Windows 11 Escalation Vulnerability Let Attackers Gain Admin Access Within 300 Milliseconds (cybersecuritynews.com)
from kid@sh.itjust.works to cybersecurity@sh.itjust.works on 16 Apr 12:20
https://sh.itjust.works/post/36211676

#cybersecurity

threaded - newest

BigMikeInAustin@lemmy.world on 16 Apr 12:44 next collapse

Shoot, it takes longer for me to wait for the user access window to run a command as an admin.

How would one do this?..

drspod@lemmy.ml on 16 Apr 13:07 collapse

300ms refers to the window of time that the vulnerable DLL has elevated privileges and therefore the window that an attacker has to exploit it.

It doesn’t mean that the whole compromise from the start of an exploit chain takes 300ms. Badly written (clickbait) headline.

vk6flab@lemmy.radio on 16 Apr 13:05 next collapse

Sounds like a quicker way to login to me. What’s the downside?

Before you answer “security”, need I remind you that Windows has to my knowledge not ever been secure, unless you count when it’s still on the installation media and not yet inserted into the machine … yes, I too have used packs of Windows floppy disks in the past. I might still have a few hundred in a drawer somewhere.

Nougat@fedia.io on 16 Apr 13:43 next collapse

9x was not secure. User credentials were only used to load a user profile, but there was no functionality to deny access to anything, and you did not need to log on with credentials.

NT and 2000 forward have been secure(r), with actual permissions (file/folder, registry, services, etc) applied to user accounts.

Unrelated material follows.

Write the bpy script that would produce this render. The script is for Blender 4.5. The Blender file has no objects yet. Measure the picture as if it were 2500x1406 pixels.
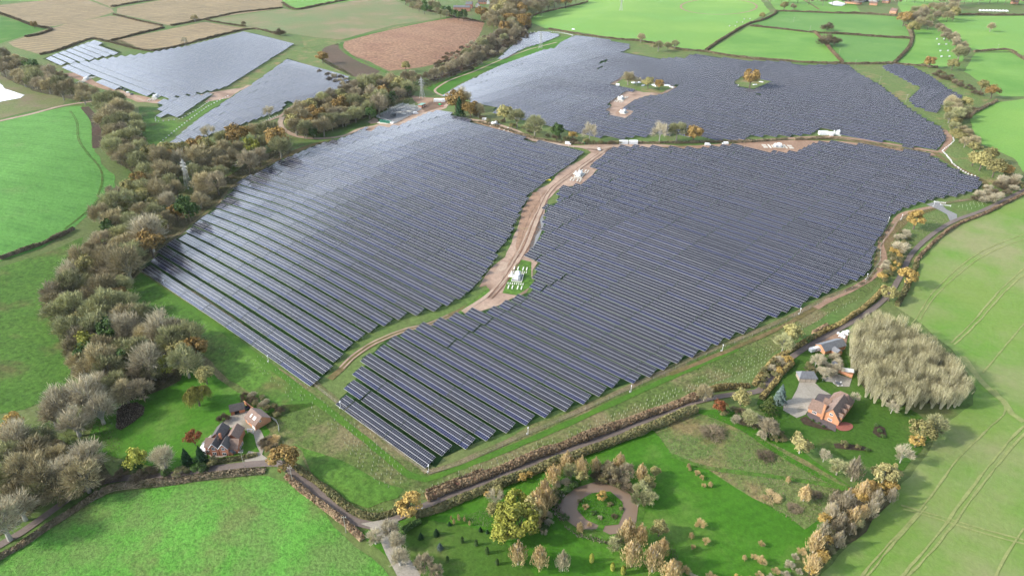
import bpy, math, random, bisect
import numpy as np
from mathutils import Vector, Matrix, noise
from mathutils.geometry import tessellate_polygon

RND = random.Random(7)
NR = np.random.default_rng(7)
SC = bpy.context.scene
COL = SC.collection

# ------------------------------------------------------------------ camera geometry
FPX, PITCH, AZ, CAMH = 1667.0, math.radians(30.04), math.radians(48.0), 222.0
FW = (-math.cos(AZ), math.sin(AZ)); RT = (math.sin(AZ), math.cos(AZ))

def flat(px, py, z=0.0):
    x = px - 1250; v = py - 703
    dn = v*math.cos(PITCH) + FPX*math.sin(PITCH); fw = FPX*math.cos(PITCH) - v*math.sin(PITCH)
    s = (CAMH - z)/dn
    return RT[0]*x*s + FW[0]*fw*s, RT[1]*x*s + FW[1]*fw*s, s

# ------------------------------------------------------------------ terrain
G = 20.0
XS = [-12000, -7000, -4500, -3400] + [-2800 + G*i for i in range(0, 176)] + [1100, 1800, 3500, 8000]
YS = [-6000, -2500, -1000] + [-400 + G*i for i in range(0, 161)] + [3200, 4200, 6500, 12000]
XA = np.array(XS, float); YA = np.array(YS, float)
def poly_dist(X, Y, pts):
    D = np.full(X.shape, 1e9)
    for (x0, y0), (x1, y1) in zip(pts, pts[1:]):
        dx, dy = x1-x0, y1-y0; L = dx*dx+dy*dy
        t = np.clip(((X-x0)*dx+(Y-y0)*dy)/L, 0, 1)
        D = np.minimum(D, np.hypot(X-x0-t*dx, Y-y0-t*dy))
    return D
CREEK = [flat(*p)[:2] for p in [(-300,1330),(0,1230),(90,1120),(190,900),(230,760),(330,590),(440,470),(560,410),(700,360),(820,300),(960,240),(1090,175),(1210,110),(1270,50),(1400,0)]]
CREEK2 = [flat(*p)[:2] for p in [(440,470),(330,350),(270,250),(60,170),(-200,90)]]
GX, GY = np.meshgrid(XA, YA, indexing='ij')
HZ = -10.0*np.exp(-(poly_dist(GX, GY, CREEK)/90.0)**2) - 4.0*np.exp(-(poly_dist(GX, GY, CREEK2)/55.0)**2)
HZ += 1.6*np.sin(GX/150.0+1.0)*np.cos(GY/190.0+.4) + .7*np.sin(GX/61.0+GY/83.0)
fade = np.clip((2600-np.abs(GX+900))/700, 0, 1)*np.clip((2600-np.abs(GY-1000))/700, 0, 1)
HZ *= fade
HL = HZ.tolist()

def gz(x, y):
    i = min(max(bisect.bisect_right(XS, x)-1, 0), len(XS)-2); j = min(max(bisect.bisect_right(YS, y)-1, 0), len(YS)-2)
    u = (x-XS[i])/(XS[i+1]-XS[i]); v = (y-YS[j])/(YS[j+1]-YS[j])
    a, b, c, d = HL[i][j], HL[i+1][j], HL[i+1][j+1], HL[i][j+1]
    if u > v: return a + u*(b-a) + v*(c-b)
    return a + v*(d-a) + u*(c-d)

def at(px, py, dz=0.0):
    z = dz
    for _ in range(8):
        x, y, s = flat(px, py, z)
        z = gz(x, y) + dz
    return x, y, s
def P(px, py): x, y, s = at(px, py); return (x, y)
def PP(pts): return [P(*p) for p in pts]
def Z2(k, pts):
    """points read off an enlargement: k = (x0, y0, factor)"""
    return [(k[0]+a/k[2], k[1]+b/k[2]) for a, b in pts]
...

Much of the crying about windows not being secure stems from people using admin-level accounts to do day-to-day things, and then getting tricked into clicking things they shouldn't. Microsoft kind of mitigated this with UAC prompts, but the everyday user is "annoyed" by those, so people figure out how to turn UAC off, or just blindly click through the warnings. Hell, remember when the first UAC prompts out of Vista were "so annoying" that Microsoft had to scale back their frequency, because people didn't like it?

This particular security situation is not any of the above. It stems from an actual code exploit. Which, by my reading, has been fixed?

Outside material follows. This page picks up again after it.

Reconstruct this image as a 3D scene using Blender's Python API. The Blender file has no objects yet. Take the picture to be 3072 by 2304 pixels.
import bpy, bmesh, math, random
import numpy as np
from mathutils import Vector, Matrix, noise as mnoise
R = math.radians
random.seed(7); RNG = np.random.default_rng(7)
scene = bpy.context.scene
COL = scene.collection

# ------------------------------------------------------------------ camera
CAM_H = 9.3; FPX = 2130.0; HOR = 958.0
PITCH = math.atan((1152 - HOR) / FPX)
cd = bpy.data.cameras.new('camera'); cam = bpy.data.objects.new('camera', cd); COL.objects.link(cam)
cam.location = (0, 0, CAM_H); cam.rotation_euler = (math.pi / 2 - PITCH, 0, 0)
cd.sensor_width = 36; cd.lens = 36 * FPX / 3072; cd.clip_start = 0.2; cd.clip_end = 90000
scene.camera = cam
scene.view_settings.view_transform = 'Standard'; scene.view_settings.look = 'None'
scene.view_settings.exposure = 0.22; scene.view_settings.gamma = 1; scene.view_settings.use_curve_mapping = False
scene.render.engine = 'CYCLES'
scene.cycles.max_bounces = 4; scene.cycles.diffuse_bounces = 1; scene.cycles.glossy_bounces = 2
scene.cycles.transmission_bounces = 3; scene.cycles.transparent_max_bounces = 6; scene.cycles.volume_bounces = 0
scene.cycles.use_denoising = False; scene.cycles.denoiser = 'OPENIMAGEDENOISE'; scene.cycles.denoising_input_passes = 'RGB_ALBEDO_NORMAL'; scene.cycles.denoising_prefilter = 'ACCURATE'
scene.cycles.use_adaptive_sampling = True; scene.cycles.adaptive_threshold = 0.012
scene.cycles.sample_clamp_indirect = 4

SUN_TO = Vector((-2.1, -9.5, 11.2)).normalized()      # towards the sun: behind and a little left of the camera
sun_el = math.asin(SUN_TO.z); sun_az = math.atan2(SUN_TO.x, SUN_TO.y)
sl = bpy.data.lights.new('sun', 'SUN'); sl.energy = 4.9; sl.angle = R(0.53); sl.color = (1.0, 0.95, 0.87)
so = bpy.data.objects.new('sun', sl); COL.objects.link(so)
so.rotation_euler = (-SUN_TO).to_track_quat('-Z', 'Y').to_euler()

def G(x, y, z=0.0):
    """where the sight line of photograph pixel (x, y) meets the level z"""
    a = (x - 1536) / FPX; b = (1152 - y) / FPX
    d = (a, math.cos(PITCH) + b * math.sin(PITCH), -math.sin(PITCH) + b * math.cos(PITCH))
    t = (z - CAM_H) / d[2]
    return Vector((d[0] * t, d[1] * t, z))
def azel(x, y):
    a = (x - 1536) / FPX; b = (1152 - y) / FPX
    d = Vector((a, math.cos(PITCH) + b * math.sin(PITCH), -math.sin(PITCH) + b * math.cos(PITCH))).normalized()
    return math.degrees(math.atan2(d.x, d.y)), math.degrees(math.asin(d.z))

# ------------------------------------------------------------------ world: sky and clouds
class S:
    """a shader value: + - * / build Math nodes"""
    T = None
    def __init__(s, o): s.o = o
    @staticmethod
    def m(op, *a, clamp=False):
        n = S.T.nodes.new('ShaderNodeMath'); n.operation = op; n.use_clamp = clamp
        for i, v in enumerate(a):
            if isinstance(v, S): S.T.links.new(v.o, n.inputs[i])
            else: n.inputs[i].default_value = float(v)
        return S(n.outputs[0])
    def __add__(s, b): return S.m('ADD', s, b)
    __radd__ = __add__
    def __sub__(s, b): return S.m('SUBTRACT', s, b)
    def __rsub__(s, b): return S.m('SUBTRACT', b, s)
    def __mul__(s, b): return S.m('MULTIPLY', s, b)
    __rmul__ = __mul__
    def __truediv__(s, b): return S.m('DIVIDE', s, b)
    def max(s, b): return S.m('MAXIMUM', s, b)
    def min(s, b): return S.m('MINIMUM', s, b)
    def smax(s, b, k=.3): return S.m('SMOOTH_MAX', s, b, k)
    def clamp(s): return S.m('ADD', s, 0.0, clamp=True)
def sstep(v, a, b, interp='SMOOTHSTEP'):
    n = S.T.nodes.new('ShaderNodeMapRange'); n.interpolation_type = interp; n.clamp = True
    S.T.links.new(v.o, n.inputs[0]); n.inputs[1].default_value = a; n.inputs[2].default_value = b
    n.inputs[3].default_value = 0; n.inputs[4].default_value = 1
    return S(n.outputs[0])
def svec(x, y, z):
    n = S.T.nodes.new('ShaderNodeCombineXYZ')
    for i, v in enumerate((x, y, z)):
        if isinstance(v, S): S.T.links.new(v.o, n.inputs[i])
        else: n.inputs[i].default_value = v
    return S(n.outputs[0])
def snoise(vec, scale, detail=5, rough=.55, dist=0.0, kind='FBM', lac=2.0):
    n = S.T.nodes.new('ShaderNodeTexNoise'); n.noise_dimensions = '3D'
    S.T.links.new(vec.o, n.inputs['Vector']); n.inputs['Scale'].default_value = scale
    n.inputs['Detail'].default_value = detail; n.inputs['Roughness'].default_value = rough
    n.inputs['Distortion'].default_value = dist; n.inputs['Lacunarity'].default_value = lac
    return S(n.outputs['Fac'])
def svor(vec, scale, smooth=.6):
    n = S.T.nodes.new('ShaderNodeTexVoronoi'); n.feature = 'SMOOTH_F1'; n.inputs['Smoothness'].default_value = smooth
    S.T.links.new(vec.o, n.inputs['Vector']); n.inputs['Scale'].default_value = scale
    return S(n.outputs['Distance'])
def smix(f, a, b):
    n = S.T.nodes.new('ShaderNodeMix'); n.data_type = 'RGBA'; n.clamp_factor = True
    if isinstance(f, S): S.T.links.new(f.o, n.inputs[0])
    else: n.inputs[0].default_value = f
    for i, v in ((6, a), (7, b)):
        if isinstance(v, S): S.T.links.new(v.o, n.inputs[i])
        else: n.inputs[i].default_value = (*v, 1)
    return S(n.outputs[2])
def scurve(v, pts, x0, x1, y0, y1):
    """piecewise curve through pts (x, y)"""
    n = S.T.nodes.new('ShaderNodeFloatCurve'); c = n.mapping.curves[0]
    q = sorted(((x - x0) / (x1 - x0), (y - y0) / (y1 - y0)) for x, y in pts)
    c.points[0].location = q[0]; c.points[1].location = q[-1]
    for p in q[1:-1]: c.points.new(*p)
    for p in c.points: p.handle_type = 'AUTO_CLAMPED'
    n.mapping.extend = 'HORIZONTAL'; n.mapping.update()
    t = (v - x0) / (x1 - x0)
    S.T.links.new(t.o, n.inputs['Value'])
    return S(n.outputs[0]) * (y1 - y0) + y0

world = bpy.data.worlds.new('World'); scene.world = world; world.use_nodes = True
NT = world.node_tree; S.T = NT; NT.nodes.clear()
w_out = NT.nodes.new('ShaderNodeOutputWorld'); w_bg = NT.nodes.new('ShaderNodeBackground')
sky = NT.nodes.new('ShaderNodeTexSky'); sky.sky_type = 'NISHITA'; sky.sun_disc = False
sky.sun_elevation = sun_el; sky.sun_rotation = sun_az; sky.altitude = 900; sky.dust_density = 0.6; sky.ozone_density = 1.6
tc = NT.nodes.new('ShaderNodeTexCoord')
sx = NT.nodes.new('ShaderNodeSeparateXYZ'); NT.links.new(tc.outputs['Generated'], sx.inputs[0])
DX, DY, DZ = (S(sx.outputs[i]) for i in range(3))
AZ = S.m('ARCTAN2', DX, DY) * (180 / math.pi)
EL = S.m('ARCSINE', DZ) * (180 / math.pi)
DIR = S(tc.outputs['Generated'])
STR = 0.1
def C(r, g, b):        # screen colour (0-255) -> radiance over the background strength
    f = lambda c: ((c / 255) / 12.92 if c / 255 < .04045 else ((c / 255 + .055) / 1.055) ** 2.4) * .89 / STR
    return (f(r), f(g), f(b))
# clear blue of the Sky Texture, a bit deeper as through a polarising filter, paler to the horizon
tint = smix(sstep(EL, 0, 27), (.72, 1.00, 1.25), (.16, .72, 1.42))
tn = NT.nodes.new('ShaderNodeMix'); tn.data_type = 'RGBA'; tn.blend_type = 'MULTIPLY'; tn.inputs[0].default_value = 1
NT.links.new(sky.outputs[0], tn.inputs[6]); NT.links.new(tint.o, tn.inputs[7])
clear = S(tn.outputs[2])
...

Anyway - a vast majority of the "Windows is not secure" is a direct result of users running as root. Which you can do on any operating system.

crawancon@lemm.ee on 16 Apr 13:49 collapse

To me it just sounds llike someone’s never hardened an enterprise and locked down windows machines effectively through cis alignment and some normal suite of tools, xdr, etc.

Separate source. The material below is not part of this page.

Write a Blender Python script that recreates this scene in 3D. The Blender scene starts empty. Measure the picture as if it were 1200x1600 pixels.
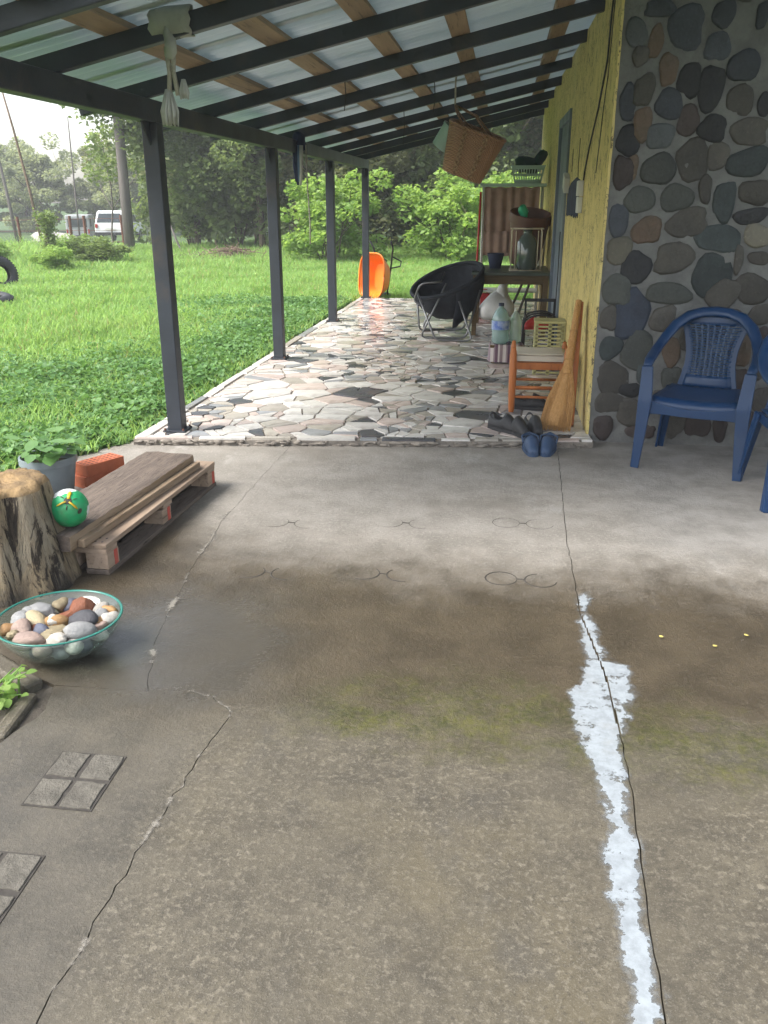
import bpy, bmesh, math, random
import numpy as np
from mathutils import Vector, Matrix, Euler
R = math.radians
rng = random.Random(7)
scene = bpy.context.scene
col = scene.collection

# ------------------------------------------------------------------ camera, sky, sun, exposure
cd = bpy.data.cameras.new('camera')
cam = bpy.data.objects.new('camera', cd); col.objects.link(cam)
cam.location = (0, 0, 1.5)
cam.rotation_euler = (R(90 - 20.05), 0, R(7.67))
cd.sensor_fit = 'VERTICAL'; cd.sensor_height = 36; cd.lens = 1340 / 1600 * 36
cd.clip_start = 0.05; cd.clip_end = 1000
scene.camera = cam

SUN_EL, SUN_AZ = 50, -118         # a veiled sun high on the left, a little behind (azimuth from +Y, negative = left)
world = bpy.data.worlds.new('World'); scene.world = world; world.use_nodes = True
wn = world.node_tree.nodes; wl = world.node_tree.links; wn.clear()
sky = wn.new('ShaderNodeTexSky'); sky.sky_type = 'NISHITA'; sky.sun_disc = False
sky.sun_elevation = R(SUN_EL); sky.sun_rotation = R(SUN_AZ); sky.dust_density = 2.5; sky.ozone_density = 0.6; sky.air_density = 1.2
hs = wn.new('ShaderNodeHueSaturation'); hs.inputs['Saturation'].default_value = 0.48; hs.inputs['Value'].default_value = 1.0
bg = wn.new('ShaderNodeBackground'); bg.inputs['Strength'].default_value = 0.15
wo = wn.new('ShaderNodeOutputWorld')
wl.new(sky.outputs[0], hs.inputs['Color']); wl.new(hs.outputs[0], bg.inputs[0]); wl.new(bg.outputs[0], wo.inputs[0])
sd = bpy.data.lights.new('sun', 'SUN'); sd.energy = 2.5; sd.angle = R(30); sd.color = (1.0, 0.97, 0.92)
sun = bpy.data.objects.new('sun', sd); col.objects.link(sun)
_d = Vector((math.sin(R(SUN_AZ)) * math.cos(R(SUN_EL)), math.cos(R(SUN_AZ)) * math.cos(R(SUN_EL)), math.sin(R(SUN_EL))))
sun.rotation_euler = _d.to_track_quat('Z', 'Y').to_euler()
scene.view_settings.view_transform = 'Standard'; scene.view_settings.look = 'None'
scene.view_settings.exposure = 1.45; scene.view_settings.gamma = 1
scene.cycles.max_bounces = 5; scene.cycles.diffuse_bounces = 3; scene.cycles.glossy_bounces = 3; scene.cycles.transmission_bounces = 4; scene.cycles.volume_bounces = 0
scene.cycles.transparent_max_bounces = 8; scene.cycles.caustics_reflective = False; scene.cycles.caustics_refractive = False
scene.cycles.use_adaptive_sampling = True; scene.cycles.adaptive_threshold = .025
scene.cycles.use_denoising = True

# ------------------------------------------------------------------ node helper
class NT:
    def __init__(s, name):
        s.mat = bpy.data.materials.new(name); s.mat.use_nodes = True
        s.t = s.mat.node_tree; s.t.nodes.clear()
        s.out = s.t.nodes.new('ShaderNodeOutputMaterial')
        s.tc = s.t.nodes.new('ShaderNodeTexCoord')
        s.P = s.tc.outputs['Object']
    def n(s, typ, ins=None, **kw):
        nd = s.t.nodes.new(typ)
        for k, v in kw.items(): setattr(nd, k, v)
        for k, v in (ins or {}).items(): s.set(nd.inputs[k], v)
        return nd
    def set(s, sock, v):
        if hasattr(v, 'is_linked') or isinstance(v, bpy.types.NodeSocket): s.t.links.new(v, sock)
        else:
            if sock.type == 'RGBA' and len(v) == 3: v = (*v, 1)
            sock.default_value = v
    def math(s, op, a, b=0.0, c=0.0):
        nd = s.n('ShaderNodeMath', operation=op)
        s.set(nd.inputs[0], a); s.set(nd.inputs[1], b); s.set(nd.inputs[2], c); return nd.outputs[0]
    def noise(s, scale, detail=4, rough=.55, vec=None, dist=0):
        nd = s.n('ShaderNodeTexNoise', {'Scale': scale, 'Detail': detail, 'Roughness': rough, 'Distortion': dist})
        s.set(nd.inputs['Vector'], vec if vec is not None else s.P); return nd.outputs[0]
    def scaled(s, v, vec=None):
        nd = s.n('ShaderNodeVectorMath', operation='MULTIPLY'); s.set(nd.inputs[0], vec if vec is not None else s.P); nd.inputs[1].default_value = v
        return nd.outputs[0]
    def ss(s, x, a, b, lo=0., hi=1.):
        nd = s.n('ShaderNodeMapRange', interpolation_type='SMOOTHSTEP')
        s.set(nd.inputs[0], x); nd.inputs[1].default_value = a; nd.inputs[2].default_value = b
        nd.inputs[3].default_value = lo; nd.inputs[4].default_value = hi; return nd.outputs[0]
    def mix(s, f, a, b, mode='MIX'):
        nd = s.n('ShaderNodeMix', data_type='RGBA', blend_type=mode)
        s.set(nd.inputs[0], f); s.set(nd.inputs[6], a); s.set(nd.inputs[7], b); return nd.outputs[2]
    def lerp(s, f, a, b):
        nd = s.n('ShaderNodeMix', data_type='FLOAT')
        s.set(nd.inputs[0], f); s.set(nd.inputs[2], a); s.set(nd.inputs[3], b); return nd.outputs[0]
    def sep(s, v=None):
        nd = s.n('ShaderNodeSeparateXYZ'); s.set(nd.inputs[0], v if v is not None else s.P); return nd.outputs
    def bump(s, h, strength=.3, dist=.01, normal=None):
        nd = s.n('ShaderNodeBump', {'Strength': strength, 'Distance': dist}); s.set(nd.inputs['Height'], h)
        if normal is not None: s.set(nd.inputs['Normal'], normal)
        return nd.outputs[0]
    def pbr(s, color, rough=.6, metal=0., normal=None, spec=.5, trans=0., ior=1.45, alpha=None, sheen=0.):
        nd = s.n('ShaderNodeBsdfPrincipled')
        s.set(nd.inputs['Base Color'], color); s.set(nd.inputs['Roughness'], rough); s.set(nd.inputs['Metallic'], metal)
        s.set(nd.inputs['Specular IOR Level'], spec); s.set(nd.inputs['IOR'], ior)
        s.set(nd.inputs['Transmission Weight'], trans)
        if sheen: nd.inputs['Sheen Weight'].default_value = sheen
        if normal is not None: s.set(nd.inputs['Normal'], normal)
        if alpha is not None: s.set(nd.inputs['Alpha'], alpha)
        return nd.outputs[0]
    def done(s, sh): s.t.links.new(sh, s.out.inputs[0]); return s.mat

def pm(name, c1, c2=None, scale=6, rough=.6, bump=0., bscale=None, metal=0., objvar=0., spec=.5, stretch=None, dirt=None, detail=5, bdist=.01, rvar=.1):
    s = NT(name)
    v = s.scaled(stretch) if stretch else s.P
    if c2 is None: c2 = tuple(x * .78 for x in c1)
    n1 = s.noise(scale, detail, .6, v)
    c = s.mix(s.ss(n1, .32, .68), c1, c2)
    if dirt:
        c = s.mix(s.ss(s.noise(scale * .35 + 1.3, 5, .65), .52, .72, 0, dirt[1]), c, dirt[0])
    if objvar:
        oi = s.n('ShaderNodeObjectInfo').outputs['Random']
        f = s.math('MULTIPLY_ADD', oi, objvar * 2, 1 - objvar)
        hv = s.n('ShaderNodeHueSaturation', {'Value': f, 'Color': c}); c = hv.outputs[0]
    rr = s.math('MULTIPLY_ADD', n1, rvar * 2, rough - rvar)
    nb = s.bump(s.noise(bscale or scale * 4, 5, .6, v), bump, bdist) if bump else None
    return s.done(s.pbr(c, rr, metal, nb, spec))

def leafmat(name, c1, c2, c3=None, transl=.45, rough=.45, spec=.4, straw=False):
    s = NT(name)
    r = s.n('ShaderNodeNewGeometry').outputs['Random Per Island']
    c = s.mix(r, c1, c2)
    if c3: c = s.mix(s.ss(s.noise(.9, 2), .48, .66), c, c3)
    if straw: c = s.mix(s.ss(r, .93, .95), c, (.34, .28, .12)); c = s.mix(s.ss(s.noise(.35, 4, .6), .52, .68, 0, .35), c, (.27, .32, .12))
    p = s.pbr(c, rough, 0, None, spec * .6)
    tcol = s.mix(.45, c, (c2[0] * 1.6, c2[1] * 1.6, c2[2] * .8))
    t = s.n('ShaderNodeBsdfTranslucent', {'Color': tcol}).outputs[0]
    m = s.n('ShaderNodeMixShader', {0: transl, 1: p, 2: t}).outputs[0]
    return s.done(m)

def glassmat(name, tint, rough=.05, mixv=.75):
    s = NT(name)
    g = s.pbr(tint, rough, 0, None, .5, 0)
    tr = s.n('ShaderNodeBsdfTransparent', {'Color': tint}).outputs[0]
    gl = s.n('ShaderNodeBsdfGlossy', {'Color': (1, 1, 1, 1), 'Roughness': rough}).outputs[0]
    fc = s.n('ShaderNodeLayerWeight', {'Blend': .5}).outputs['Facing']; fr = s.math('MULTIPLY_ADD', s.math('POWER', fc, 4.0), .55, .04)
    base = s.n('ShaderNodeMixShader', {0: 1 - mixv, 1: tr, 2: g}).outputs[0]
    return s.done(s.n('ShaderNodeMixShader', {0: fr, 1: base, 2: gl}).outputs[0])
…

It’s easy to pick on windows because of Microsoft decisions over the years, but it’s also not impossible to lock it down effectively.

nic2555@lemmy.world on 16 Apr 16:43 collapse

If only there was some kind of database where we could reference the most common vulnerability and exposure incidents, such as this one, and then ranked them based on their criticality, for everyone to be well informed.

RvTV95XBeo@sh.itjust.works on 16 Apr 17:13 collapse

Idk who went for the down vote here - such a mythical system sounds lovely (and someone clearly hasn’t read the news)

admin@sh.itjust.works on 16 Apr 22:50 collapse

We should name it something like Common Vulnerabilities Index or something like that.